What is asked. Consider the listing below. Extract exactly the lines from the line containing "(.40, .33, .27))])" to the line containing "c = mixc(nt, mr2.outputs[0], grey, red);", both included.

Records
━━━━━━

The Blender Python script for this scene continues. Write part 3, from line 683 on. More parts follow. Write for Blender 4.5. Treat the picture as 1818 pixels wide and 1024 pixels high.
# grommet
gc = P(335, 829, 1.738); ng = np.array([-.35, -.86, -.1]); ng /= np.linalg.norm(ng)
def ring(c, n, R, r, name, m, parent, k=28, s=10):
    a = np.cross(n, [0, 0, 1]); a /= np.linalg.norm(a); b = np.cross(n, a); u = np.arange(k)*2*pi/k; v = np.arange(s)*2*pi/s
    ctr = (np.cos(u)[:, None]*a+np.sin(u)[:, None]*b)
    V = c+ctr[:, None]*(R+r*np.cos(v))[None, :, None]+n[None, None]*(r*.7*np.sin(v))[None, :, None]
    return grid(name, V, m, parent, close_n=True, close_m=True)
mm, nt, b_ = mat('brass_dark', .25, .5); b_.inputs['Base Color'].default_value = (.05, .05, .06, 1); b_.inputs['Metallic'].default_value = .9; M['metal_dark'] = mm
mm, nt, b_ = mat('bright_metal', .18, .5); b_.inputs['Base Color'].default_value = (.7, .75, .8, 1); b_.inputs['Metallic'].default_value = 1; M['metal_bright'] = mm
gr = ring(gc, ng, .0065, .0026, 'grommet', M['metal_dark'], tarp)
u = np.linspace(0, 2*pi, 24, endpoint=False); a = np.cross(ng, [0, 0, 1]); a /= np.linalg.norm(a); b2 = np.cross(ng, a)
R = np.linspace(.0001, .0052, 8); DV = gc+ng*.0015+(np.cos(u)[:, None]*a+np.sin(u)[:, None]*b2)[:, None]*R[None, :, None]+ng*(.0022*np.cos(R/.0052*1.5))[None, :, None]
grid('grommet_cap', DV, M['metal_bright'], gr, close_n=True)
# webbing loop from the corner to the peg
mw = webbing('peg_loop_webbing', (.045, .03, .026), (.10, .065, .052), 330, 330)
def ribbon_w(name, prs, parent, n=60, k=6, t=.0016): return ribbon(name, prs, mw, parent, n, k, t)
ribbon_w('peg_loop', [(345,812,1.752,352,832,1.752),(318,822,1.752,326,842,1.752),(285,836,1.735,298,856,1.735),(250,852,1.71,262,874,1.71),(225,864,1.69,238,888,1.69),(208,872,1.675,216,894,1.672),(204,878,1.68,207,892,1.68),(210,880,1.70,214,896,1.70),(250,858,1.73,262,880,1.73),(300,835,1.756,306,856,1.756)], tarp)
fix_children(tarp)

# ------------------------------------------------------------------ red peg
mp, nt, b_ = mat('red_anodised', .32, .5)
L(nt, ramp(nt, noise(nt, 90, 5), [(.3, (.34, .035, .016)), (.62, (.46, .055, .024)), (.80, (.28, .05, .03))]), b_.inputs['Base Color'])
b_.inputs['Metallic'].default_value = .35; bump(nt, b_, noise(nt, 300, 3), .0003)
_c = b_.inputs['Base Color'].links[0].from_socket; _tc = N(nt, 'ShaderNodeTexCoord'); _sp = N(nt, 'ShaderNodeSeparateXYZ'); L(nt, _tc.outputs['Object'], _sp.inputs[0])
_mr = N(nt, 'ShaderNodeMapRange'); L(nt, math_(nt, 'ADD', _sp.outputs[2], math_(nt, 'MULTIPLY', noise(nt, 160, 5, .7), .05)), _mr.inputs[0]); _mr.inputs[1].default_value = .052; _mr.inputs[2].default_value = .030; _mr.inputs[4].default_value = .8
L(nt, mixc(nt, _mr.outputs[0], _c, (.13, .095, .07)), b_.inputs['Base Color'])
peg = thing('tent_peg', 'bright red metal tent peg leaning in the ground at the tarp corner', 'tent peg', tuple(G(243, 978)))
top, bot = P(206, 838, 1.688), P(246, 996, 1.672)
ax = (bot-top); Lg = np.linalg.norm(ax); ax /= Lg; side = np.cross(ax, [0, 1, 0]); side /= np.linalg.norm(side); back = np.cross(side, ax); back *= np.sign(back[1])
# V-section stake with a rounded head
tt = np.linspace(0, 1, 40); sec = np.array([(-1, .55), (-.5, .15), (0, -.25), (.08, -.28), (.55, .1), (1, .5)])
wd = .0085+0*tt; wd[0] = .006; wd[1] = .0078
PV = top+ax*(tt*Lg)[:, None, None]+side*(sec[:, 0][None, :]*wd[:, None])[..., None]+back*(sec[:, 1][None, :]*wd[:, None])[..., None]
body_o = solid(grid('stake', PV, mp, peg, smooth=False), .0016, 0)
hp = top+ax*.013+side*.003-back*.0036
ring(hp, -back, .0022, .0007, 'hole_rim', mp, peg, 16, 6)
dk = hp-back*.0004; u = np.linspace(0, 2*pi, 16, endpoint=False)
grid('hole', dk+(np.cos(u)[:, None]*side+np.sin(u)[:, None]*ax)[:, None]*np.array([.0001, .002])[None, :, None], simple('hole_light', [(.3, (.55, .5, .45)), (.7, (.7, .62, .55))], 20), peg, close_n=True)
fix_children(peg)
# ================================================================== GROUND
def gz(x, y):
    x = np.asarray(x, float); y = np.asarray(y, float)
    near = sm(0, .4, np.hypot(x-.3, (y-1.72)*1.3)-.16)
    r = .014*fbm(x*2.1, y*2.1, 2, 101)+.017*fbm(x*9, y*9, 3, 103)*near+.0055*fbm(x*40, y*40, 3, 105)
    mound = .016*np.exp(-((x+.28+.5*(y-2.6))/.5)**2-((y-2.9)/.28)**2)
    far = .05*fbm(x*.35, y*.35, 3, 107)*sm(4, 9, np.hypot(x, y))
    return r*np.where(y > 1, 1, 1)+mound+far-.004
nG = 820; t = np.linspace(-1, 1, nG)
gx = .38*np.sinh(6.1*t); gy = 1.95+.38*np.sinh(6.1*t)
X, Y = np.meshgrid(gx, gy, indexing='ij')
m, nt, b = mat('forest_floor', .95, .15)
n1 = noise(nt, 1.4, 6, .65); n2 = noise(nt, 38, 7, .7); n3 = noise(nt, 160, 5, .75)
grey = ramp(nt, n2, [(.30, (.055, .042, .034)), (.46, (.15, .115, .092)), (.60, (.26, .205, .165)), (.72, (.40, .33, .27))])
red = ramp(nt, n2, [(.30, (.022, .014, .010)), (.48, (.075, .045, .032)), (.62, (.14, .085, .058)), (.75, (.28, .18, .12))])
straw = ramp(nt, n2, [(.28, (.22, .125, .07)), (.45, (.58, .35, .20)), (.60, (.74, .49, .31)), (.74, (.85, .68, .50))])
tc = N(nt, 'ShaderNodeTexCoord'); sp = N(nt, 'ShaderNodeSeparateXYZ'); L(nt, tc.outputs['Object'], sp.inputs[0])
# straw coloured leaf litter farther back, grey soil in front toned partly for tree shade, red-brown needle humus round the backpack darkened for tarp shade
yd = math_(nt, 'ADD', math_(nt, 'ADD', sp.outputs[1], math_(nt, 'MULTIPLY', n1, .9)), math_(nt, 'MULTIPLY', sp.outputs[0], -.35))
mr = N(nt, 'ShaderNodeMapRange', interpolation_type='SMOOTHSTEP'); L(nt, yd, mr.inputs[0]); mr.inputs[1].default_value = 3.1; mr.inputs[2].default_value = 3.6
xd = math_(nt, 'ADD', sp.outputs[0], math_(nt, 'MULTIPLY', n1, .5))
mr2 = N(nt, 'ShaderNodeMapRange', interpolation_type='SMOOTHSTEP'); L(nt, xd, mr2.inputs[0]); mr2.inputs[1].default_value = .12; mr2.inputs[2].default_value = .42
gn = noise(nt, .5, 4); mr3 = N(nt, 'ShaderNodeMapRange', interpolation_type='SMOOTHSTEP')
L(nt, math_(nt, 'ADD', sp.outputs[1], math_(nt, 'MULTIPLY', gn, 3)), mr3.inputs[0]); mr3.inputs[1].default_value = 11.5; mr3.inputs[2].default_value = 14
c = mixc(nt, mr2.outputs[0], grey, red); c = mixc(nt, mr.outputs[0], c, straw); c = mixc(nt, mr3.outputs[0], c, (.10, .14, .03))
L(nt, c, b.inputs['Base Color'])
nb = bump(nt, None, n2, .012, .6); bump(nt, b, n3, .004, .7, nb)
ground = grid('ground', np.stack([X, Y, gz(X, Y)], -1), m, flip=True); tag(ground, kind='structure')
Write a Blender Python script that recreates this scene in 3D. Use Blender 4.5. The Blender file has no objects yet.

━━━━━━

Answer to the problem.
grey = ramp(nt, n2, [(.30, (.055, .042, .034)), (.46, (.15, .115, .092)), (.60, (.26, .205, .165)), (.72, (.40, .33, .27))])
red = ramp(nt, n2, [(.30, (.022, .014, .010)), (.48, (.075, .045, .032)), (.62, (.14, .085, .058)), (.75, (.28, .18, .12))])
straw = ramp(nt, n2, [(.28, (.22, .125, .07)), (.45, (.58, .35, .20)), (.60, (.74, .49, .31)), (.74, (.85, .68, .50))])
tc = N(nt, 'ShaderNodeTexCoord'); sp = N(nt, 'ShaderNodeSeparateXYZ'); L(nt, tc.outputs['Object'], sp.inputs[0])
# straw coloured leaf litter farther back, grey soil in front toned partly for tree shade, red-brown needle humus round the backpack darkened for tarp shade
yd = math_(nt, 'ADD', math_(nt, 'ADD', sp.outputs[1], math_(nt, 'MULTIPLY', n1, .9)), math_(nt, 'MULTIPLY', sp.outputs[0], -.35))
mr = N(nt, 'ShaderNodeMapRange', interpolation_type='SMOOTHSTEP'); L(nt, yd, mr.inputs[0]); mr.inputs[1].default_value = 3.1; mr.inputs[2].default_value = 3.6
xd = math_(nt, 'ADD', sp.outputs[0], math_(nt, 'MULTIPLY', n1, .5))
mr2 = N(nt, 'ShaderNodeMapRange', interpolation_type='SMOOTHSTEP'); L(nt, xd, mr2.inputs[0]); mr2.inputs[1].default_value = .12; mr2.inputs[2].default_value = .42
gn = noise(nt, .5, 4); mr3 = N(nt, 'ShaderNodeMapRange', interpolation_type='SMOOTHSTEP')
L(nt, math_(nt, 'ADD', sp.outputs[1], math_(nt, 'MULTIPLY', gn, 3)), mr3.inputs[0]); mr3.inputs[1].default_value = 11.5; mr3.inputs[2].default_value = 14
c = mixc(nt, mr2.outputs[0], grey, red); c = mixc(nt, mr.outputs[0], c, straw); c = mixc(nt, mr3.outputs[0], c, (.10, .14, .03))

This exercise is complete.